Il dipinto è entrato in Collezione proveniente dal mercato antiquario nel 1986. Le iscrizioni in tedesco e l’etichetta con la dicitura “Marchegg” sul retro della cornice lasciano spazio all’ipotesi che l’opera provenga dal Castello di Marchegg nell’Austria meridionale, una delle residenze della nobile famiglia bulgara Palffy Erdod, che contava tra i suoi membri anche Alois von Palffy d’Erdord, governatore delle province venete alla metà dell’Ottocento. Del resto fin dagli anni Trenta Giovanni Migliara aveva riscosso il favore di una committenza internazionale di alto rango che contava, tra gli altri, anche S. M. Carlo Felice di Savoia, il console di Spagna e i ministri plenipotenziari austriaci Metternich e Kollowrat. E proprio a questi anni, che vedono l’artista all’apice del suo successo, potrebbe risalire l’opera in Collezione, dal momento che presso i Civici Musei di Alessandria esiste uno studio a matita per la figura della suora che dispone i fiori sulla sinistra della scena riferibile al 1832.

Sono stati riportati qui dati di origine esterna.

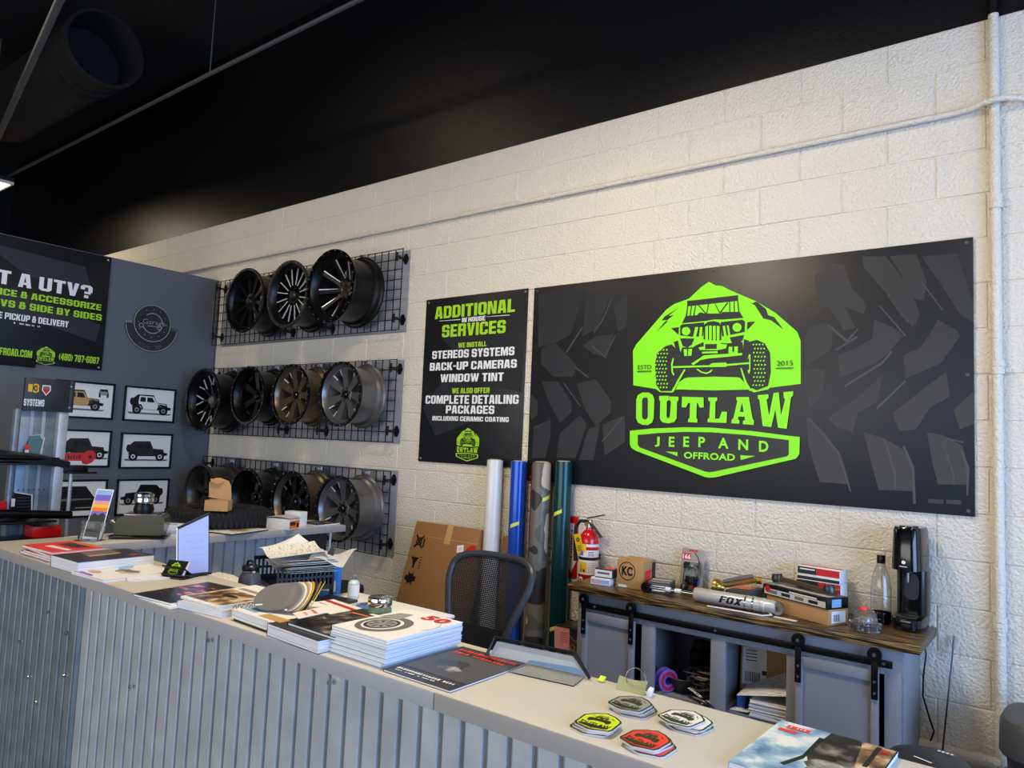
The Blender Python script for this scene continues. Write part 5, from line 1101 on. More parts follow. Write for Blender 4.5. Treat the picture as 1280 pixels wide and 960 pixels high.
b = B(); b.tube([(0, .05, .54), (0, .02, .45), (0, -.2, .40)], .03, 'chair_frame', 8); b.cyl((0, -.2, .10), (0, -.2, .43), .028, 'plastic_black'); b.build('column', t)
for i in range(5):
    a = i*2*PI/5+.3; e = (.30*math.cos(a), -.2+.30*math.sin(a))
    b = B(); b.tube([(0, -.2, .12), (e[0], e[1], .075)], [.03, .018], 'plastic_dark', 8); b.build('base_leg', t)
    b = B(); b.lathe([(0, -.012), (.028, -.012), (.03, 0), (.028, .012), (0, .012)], 'plastic_black', frame((e[0], e[1], .031), (-math.sin(a), math.cos(a), 0), (0, 0, 1)), 16); b.cyl((e[0], e[1], .05), (e[0], e[1], .08), .008, 'steel', 8); b.build('caster', t)

# ================================================================ leaning cardboard carton
t = T('flat_carton', 'large flat brown cardboard carton leaning on the wall behind the chair', 'carton', (-3.015, -.45, .004), 0, None, (-.29, 0, 0))
b = B(); Rf = frame((0, 0, 0), (1, 0, 0), (0, 0, 1))
b.box((0, .045, .565), (.58, .09, 1.13), 'kraft_dark', I4, .006); b.box((.0, -.0003, 1.035), (.58, .001, .003), 'ink_tan') ; b.build('carton', t)
b = B()
def umbrella(cx, cy, s):
    b.flat([(cx+s*x, cy+s*y) for x, y in P('-1,0 -.7,.6 0,.9 .7,.6 1,0')], .0015, 'ink_black', Rf); b.rect(cx, cy-.4*s, .12*s, .9*s, .0016, 'ink_black', Rf); b.rect(cx+.2*s, cy-.8*s, .4*s, .12*s, .0016, 'ink_black', Rf)
def hands(cx, cy, s): b.flat([(cx+s*x, cy+s*y) for x, y in P('-.5,1 -.2,.6 .2,.6 .5,1 .45,.4 1,.3 1,-.3 .45,-.4 .5,-1 .2,-.6 -.2,-.6 -.5,-1 -.45,-.4 -1,-.3 -1,.3 -.45,.4')], .0015, 'ink_black', Rf)
x = -.215
for a in (.7, -.7): b.rect(x, .995, .014, .11, .0015, 'ink_black', Rf, a)
b.ring(x, .995, .018, .028, .0016, 'ink_black', Rf, 16); b.rect(x+.045, .99, .012, .06, .0015, 'ink_black', Rf)
b.build('no_hook_symbol', t); b = B()
b.flat([(x-.035, .89), (x+.035, .89), (x+.012, .855), (x+.006, .825), (x+.022, .82), (x-.022, .82), (x-.006, .825), (x-.012, .855)], .0015, 'ink_black', Rf)
for i in range(5): b.rect(x+.055, .895-i*.018, .016, .006, .0015, 'ink_black', Rf)
b.build('fragile_symbol', t); b = B(); hands(x, .75, .048); b.build('handling_symbol', t)
b = B(); b.rect(.155, .99, .055, .045, .0015, 'paper', Rf, .2); b.rect(.155, .99, .03, .02, .0018, 'paper_gray', Rf, .2); b.build('white_label', t)
b = B(); b.flat([(.232+x, .97+y) for x, y in P('-.03,.02 .0,.05 .05,.055 .05,-.06 .0,-.05 -.03,-.02')], .0015, 'ink_red', Rf); b.build('red_mark', t)
b = B(); b.box((.03, -.0008, 1.07), (.05, .0012, .13), 'ink_tan', I4); b.build('packing_tape', t)
# second carton edge beside the white roll
t = T('carton_scrap', 'torn dark cardboard scrap between the white and blue rolls', 'cardboard', (-2.555, -.06, 0), 0)
b = B(); b.prism(P('-.05,0 .06,0 .06,.98 .02,1.0 .035,1.03 -.02,1.06 -.05,1.05'), 0, .02, 'kraft_dark', frame((0, .02, 0), (1, 0, 0), (0, 0, 1))); b.build('board', t)
# ================================================================ vinyl rolls
def roll(lb, x, y, r, h, m, lean, core=True, tapes=(), yaw_=0.0):
    t = T('vinyl_roll', lb, 'vinyl roll', (x, y, .002), 0, 'rolls of vinyl leaning on the wall', (-lean, yaw_, 0))
    b = B(); b.lathe([(r*.72, 0), (r, 0), (r, h), (r*.72, h), ], m, I4, 32); b.lathe([(r*.80, h+.0005), (r*.92, h+.0005)], 'paper_gray', I4, 32); b.build('film', t)
    b = B(); b.lathe([(r*.62, -.001), (r*.74, -.001), (r*.74, h+.006), (r*.62, h+.006)], 'cardboard_tube', I4, 28, close=True); b.build('core_tube', t)
    for z, a in tapes:
        b = B(); k = b.mi('masking_tape'); n = 6
        q = [[b.bm.verts.new(((r+.0008)*math.cos(a+.18*i), (r+.0008)*math.sin(a+.18*i), zz+.004*i)) for i in range(n+1)] for zz in (z, z+.022)]
        for i in range(n): b.face([q[0][i], q[0][i+1], q[1][i+1], q[1][i]], k)
        b.build('tape_strip', t)
roll('pearl white vinyl roll, leftmost of the rolls, standing before the carton', -2.655, -.115, .052, 1.53, 'vinyl_white', .022, yaw_=-.012)
roll('bright blue vinyl roll standing right of the white roll', -2.458, -.11, .053, 1.53, 'vinyl_blue', .018, yaw_=-.012, tapes=((1.12, -1.75),))
roll('dark red vinyl roll mostly hidden behind the blue roll', -2.387, -.045, .022, 1.51, 'vinyl_red', .004)
roll('plain gray vinyl roll half hidden behind the camouflage roll', -2.337, -.045, .026, 1.515, 'vinyl_gray', .006)
roll('camouflage vinyl roll between the blue and dark green rolls', -2.262, -.16, .056, 1.535, 'vinyl_camo', .03, yaw_=-.012, tapes=((1.30, -.75),))
roll('dark green vinyl roll, rightmost of the rolls', -2.125, -.11, .052, 1.545, 'vinyl_green', .022, yaw_=-.015, tapes=((1.22, -2.1), (.555, -2.1)))
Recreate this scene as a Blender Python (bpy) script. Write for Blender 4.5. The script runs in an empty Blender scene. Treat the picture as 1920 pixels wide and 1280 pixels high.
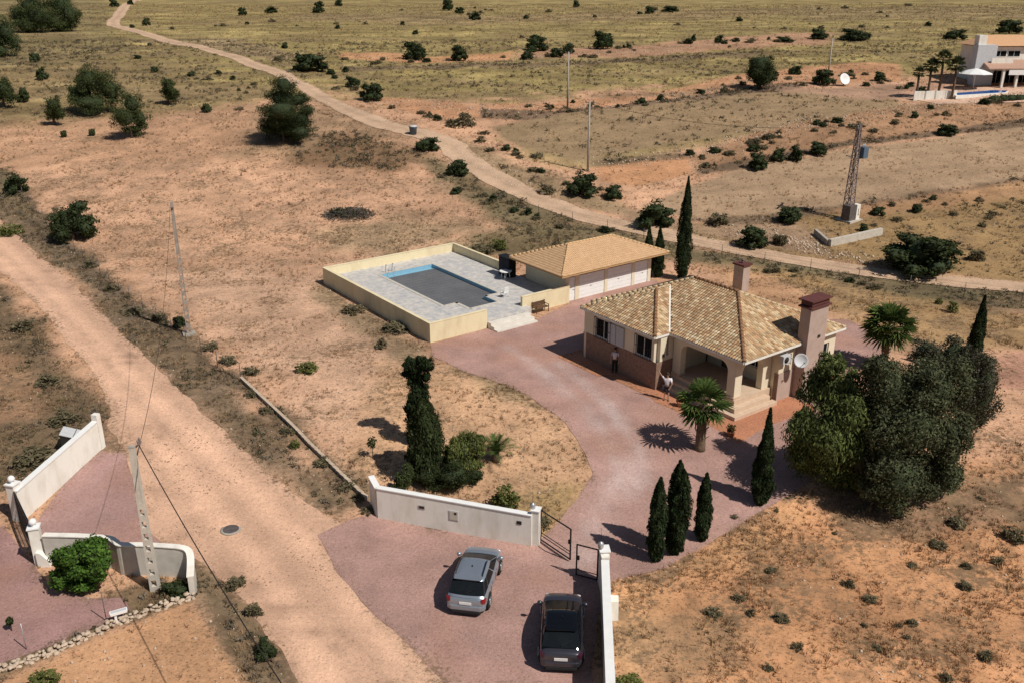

Una datazione supportata dai caratteri stilistici di questa magistrale veduta prospettica per la quale Migliara adotta un rigorosissimo impianto compositivo sorretto da raffinati effetti di luce che scandiscono ritmicamente lo spazio filtrando attraverso i vetri colorati della finestra e il vaso di cristallo con il pesciolino. Anche in questo caso l’artista realizza un’architettura ‘d’invenzione’ combinando con estrema libertà spunti diversi, perlopiù tratti dallo studio dal vero della Certosa di Pavia. L’atrio con la bella vetrata colorata è replicato con alcune varianti anche nell’Interno di monastero di proprietà dell’Accademia di Brera a Milano, mentre la stessa fuga prospettica delle campate del chiostro si ritrova in un piccolo olio dei Civici Musei di Alessandria, ricavato dallo studio dal vero del portico della Certosa di Pavia.
Moltiplicando i dettagli dell’ambiente, sull’esempio della coeva pittura di genere, l’artista restituisce la dimensione quotidiana della vita del monastero, con le suore intente alle varie attività. Una dispone i fiori che le vengono porti da un servitore, l’altra in primo piano è assorta nella preghiera, un’altra ancora, forse una giovane novizia, si sofferma esitante con un annaffiatoio in mano in prossimità della soglia che immette nel chiostro, accanto al vaso dove nuota un pesciolino rosso.